## start Material

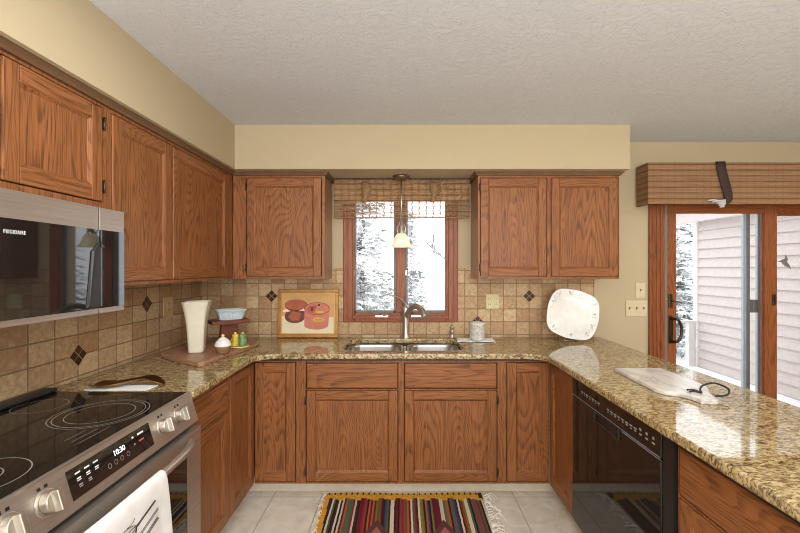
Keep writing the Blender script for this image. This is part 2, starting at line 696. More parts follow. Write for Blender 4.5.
def basis(o, u, v):
    u, v = Vector(u).normalized(), Vector(v).normalized()
    n = u.cross(v)
    return Matrix(((u.x, v.x, n.x, o[0]), (u.y, v.y, n.y, o[1]), (u.z, v.z, n.z, o[2]), (0, 0, 0, 1)))


# facing frames: u along the run, d depth behind the door face, z up
def F_back(yf): return lambda u, d, z: (u, yf + d, z)
def F_left(xf): return lambda u, d, z: (xf - d, u, z)
def F_right(xf): return lambda u, d, z: (xf + d, u, z)


def fbox(mb, F, u0, u1, d0, d1, z0, z1):
    a, b = F(u0, d0, z0), F(u1, d1, z1)
    mb.box(a[0], b[0], a[1], b[1], a[2], b[2])


def fquad(mb, F, pts):
    mb.quad([F(*p) for p in pts])


DT = 0.020


def door(root, F, u0, u1, z0, z1, rail_mat, hinge=None, st=0.056, name='door'):
    # recessed panel with a sloped bead round it
    mb = MB()
    a0, a1, b0, b1 = u0 + st, u1 - st, z0 + st, z1 - st
    w = 0.011
    o = [(a0, 0.002, b0), (a1, 0.002, b0), (a1, 0.002, b1), (a0, 0.002, b1)]
    i = [(a0 + w, 0.011, b0 + w), (a1 - w, 0.011, b0 + w), (a1 - w, 0.011, b1 - w), (a0 + w, 0.011, b1 - w)]
    bk = [(a0, DT - .003, b0), (a1, DT - .003, b0), (a1, DT - .003, b1), (a0, DT - .003, b1)]
    mb.rings([[F(*p) for p in l] for l in (bk, o, i)], smooth=False)
    d = build(name, mb, OAKZ, root)
    for a, b in ((u0, u0 + st), (u1 - st, u1)):
        mb = MB()
        fbox(mb, F, a, b, 0, DT, z0, z1)
        build('stile', mb, OAKZ, d, bevel=0.004)
    for a, b in ((z0, z0 + st), (z1 - st, z1)):
        mb = MB()
        fbox(mb, F, u0 + st, u1 - st, 0, DT, a, b)
        build('rail', mb, rail_mat, d, bevel=0.003)
    if hinge:
        for zz in (z0 + 0.06, z1 - 0.06):
            mb = MB()
            uh = u0 - 0.006 if hinge == 'l' else u1 + 0.006
            fbox(mb, F, uh - 0.006, uh + 0.006, -.001, 0.0035, zz - 0.022, zz + 0.022)
            c = F(uh, -0.002, zz)
            mb.cyl((c[0], c[1], c[2] - 0.026), (c[0], c[1], c[2] + 0.026), 0.004, seg=10)
            build('hinge', mb, BRONZE, d)
    return d


def drawer(root, F, u0, u1, z0, z1, mat):
    mb = MB()
    fbox(mb, F, u0, u1, 0, DT, z0, z1)
    return build('drawer_front', mb, mat, root, bevel=0.007, bseg=3)


def carcass(root, F, u0, u1, depth, z0, z1, openings, side_mat=None, top=True):
    """hollow box behind a face frame; openings = [(u0,u1,z0,z1)] are only closed by doors"""
    t = 0.018
    d0 = .004
    mb = MB()
    us = sorted({u0, u1} | {o[0] - 0.005 for o in openings} | {o[1] + 0.005 for o in openings})
    zs = sorted({z0, z1} | {o[2] - 0.004 for o in openings} | {o[3] + 0.004 for o in openings})
    for i in range(len(us) - 1):
        for j in range(len(zs) - 1):
            cu, cz = (us[i] + us[i + 1]) / 2, (zs[j] + zs[j + 1]) / 2
            if any(o[0] - .005 < cu < o[1] + .005 and o[2] - .004 < cz < o[3] + .004 for o in openings):
                continue
            fbox(mb, F, us[i], us[i + 1], d0, d0 + t, zs[j], zs[j + 1])
    bmesh.ops.remove_doubles(mb.bm, verts=mb.bm.verts[:], dist=0.0002)
    build('face_frame', mb, OAKZ, root)
    mb = MB()
    fbox(mb, F, u0, u0 + t, d0 + t, depth, z0, z1)
    fbox(mb, F, u1 - t, u1, d0 + t, depth, z0, z1)
    fbox(mb, F, u0 + t, u1 - t, depth - t, depth, z0, z1)
    fbox(mb, F, u0 + t, u1 - t, d0 + t, depth - t, z0, z0 + t)
    if top:
        fbox(mb, F, u0 + t, u1 - t, d0 + t, depth - t, z1 - t, z1)
    build('case', mb, side_mat or LAMI, root)


# ------------------------------------------------------------------ the room
XL, XR, YB, YR, ZC = -1.53, 4.2, 3.15, -3.0, 2.40
SOFZ = 2.103
mb = MB(); mb.box(XL - .15, XR + .15, YR - .15, YB + .15, -0.12, 0.0)
build('floor', mb, FLOORM, kind='structure')
mb = MB(); mb.box(XL - .15, XR + .15, YR - .15, YB + .15, ZC, ZC + 0.12)
build('ceiling', mb, CEIL, kind='structure')
mb = MB(); mb.box(XL - .15, XL, YR - .15, YB + .15, 0, ZC)
build('wall_left', mb, WALL, kind='structure')
mb = MB(); mb.box(XR, XR + .15, YR - .15, YB + .15, 0, ZC)
build('wall_right', mb, WALL, kind='structure')
mb = MB(); mb.box(XL, XR, YR - .15, YR, 0, ZC)
build('wall_rear', mb, WALL, kind='structure')
# back wall with the window and the patio door openings
WX0, WX1, WZ0, WZ1 = -0.385, 0.36, 1.085, 1.99
DX0, DX1, DZ1 = 1.995, 3.66, 1.97
mb = MB()
mb.box(XL, WX0, YB, YB + .15, 0, ZC)
mb.box(WX0, WX1, YB, YB + .15, 0, WZ0)
mb.box(WX0, WX1, YB, YB + .15, WZ1, ZC)
mb.box(WX1, DX0, YB, YB + .15, 0, ZC)
mb.box(DX0, DX1, YB, YB + .15, DZ1, ZC)
mb.box(DX1, XR, YB, YB + .15, 0, ZC)
build('wall_back', mb, WALL, kind='structure')
# soffits above the cabinets
mb = MB()
mb.prism([(XL, YR, SOFZ), (-1.126, YR, SOFZ), (-1.126, 2.772, SOFZ), (1.535, 2.772, SOFZ), (1.535, YB, SOFZ), (XL, YB, SOFZ)], (0, 0, ZC - SOFZ))
build('soffit', mb, WALL, kind='structure')

# tiled backsplash, with brown diamond accents let into it
SPZ = 1.436
mb = MB()
mb.box(XL, -0.445, YB - 0.008, YB, 0.912, SPZ)
mb.box(-0.445, 0.425, YB - 0.008, YB, 0.912, 1.03)
mb.box(0.425, 1.468, YB - 0.008, YB, 0.912, SPZ)
mb.mi = 1
mb.box(XL, XL + 0.008, 0.2, YB - 0.008, 0.912, SPZ)


def diamond(mb, c, u, r, n):
    c, u, n = Vector(c), Vector(u), Vector(n)
    z = Vector((0, 0, 1))
    mb.mi = 3
    mb.prism([c + u * r, c + z * r, c - u * r, c - z * r], n * 0.0012)
    mb.mi = 2
    q = r * 0.44
    for du, dz in ((.5, 0), (-.5, 0), (0, .5), (0, -.5)):
        k = c + u * du * r + z * dz * r
        mb.prism([k + u * q, k + z * q, k - u * q, k - z * q], n * 0.003)


zb = 0.912
yb = YB - 0.008
for n_, k in ((0, 3), (16, 1), (20, 3)):
    diamond(mb, (-0.994 + .0982 * n_, yb, .929 + .098 * k), (1, 0, 0), 0.047, (0, -1, 0))
for n_, k in ((6, 3), (2, 1), (-2, 3)):
    diamond(mb, (XL + 0.008, 1.676 + .13 * n_, .929 + .098 * k), (0, 1, 0), 0.052, (1, 0, 0))
build('backsplash', mb, [TILE_B, TILE_L, DIAM, DIAML], kind='structure')

# beige toe kicks
mb = MB(); mb.box(-0.995, 0.985, 2.655, 2.667, 0.0, 0.10)
build('baseboard_back', mb, TOEK, kind='structure')
mb = MB(); mb.box(-1.0, -0.99, 1.75, 2.655, 0.0, 0.10)
build('baseboard_left', mb, TOEK, kind='structure')
mb = MB(); mb.box(0.985, 0.995, 2.19, 2.655, 0, 0.10); mb.box(0.985, 0.995, 0.2, 1.37, 0, 0.10)
build('baseboard_right', mb, TOEK, kind='structure')

# dark molding between the wall cabinets and the soffit
TRZ0 = 2.078


def molding(name, pts):
    mb = MB()
    prof = [(0.0, TRZ0), (0.010, TRZ0), (0.016, TRZ0 + 0.010), (0.026, SOFZ - 0.004), (0.026, SOFZ), (0.0, SOFZ)]
    loops = []
    n = len(pts)
    for i, p in enumerate(pts):
        p = Vector(p)
        def nrm(a, b):
            t = (Vector(b) - Vector(a)).normalized()
            return Vector((t.y, -t.x))
        ns = []
        if i > 0: ns.append(nrm(pts[i - 1], pts[i]))
        if i < n - 1: ns.append(nrm(pts[i], pts[i + 1]))
        m = sum(ns, Vector((0, 0)))
        if len(ns) == 2:
            m = m / (1 + ns[0].dot(ns[1]))
        loops.append([(p.x + m.x * q, p.y + m.y * q, z) for q, z in prof])
    mb.rings(loops, smooth=False)
    return build(name, mb, OAK_EDGE, kind='structure')


UXF, UYF = -1.17, 2.853            # faces of the upper doors
molding('trim_1', [(-0.533, 3.148), (-0.533, UYF + 0.003), (UXF - 0.003, UYF + 0.003), (UXF - 0.003, 0.5)][::-1])
molding('trim_2', [(0.526, 3.148), (0.526, UYF + 0.003), (1.506, UYF + 0.003), (1.506, 3.148)])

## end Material

*What you should do*
From the first line of the material down to the line containing "o[2]), (0, 0, 0, 1)))", inclusive, return each line exactly, skipping any picture.

*Reply to the exercise*
Keep writing the Blender script for this image. This is part 2, starting at line 696. More parts follow. Write for Blender 4.5.
def basis(o, u, v):
    u, v = Vector(u).normalized(), Vector(v).normalized()
    n = u.cross(v)
    return Matrix(((u.x, v.x, n.x, o[0]), (u.y, v.y, n.y, o[1]), (u.z, v.z, n.z, o[2]), (0, 0, 0, 1)))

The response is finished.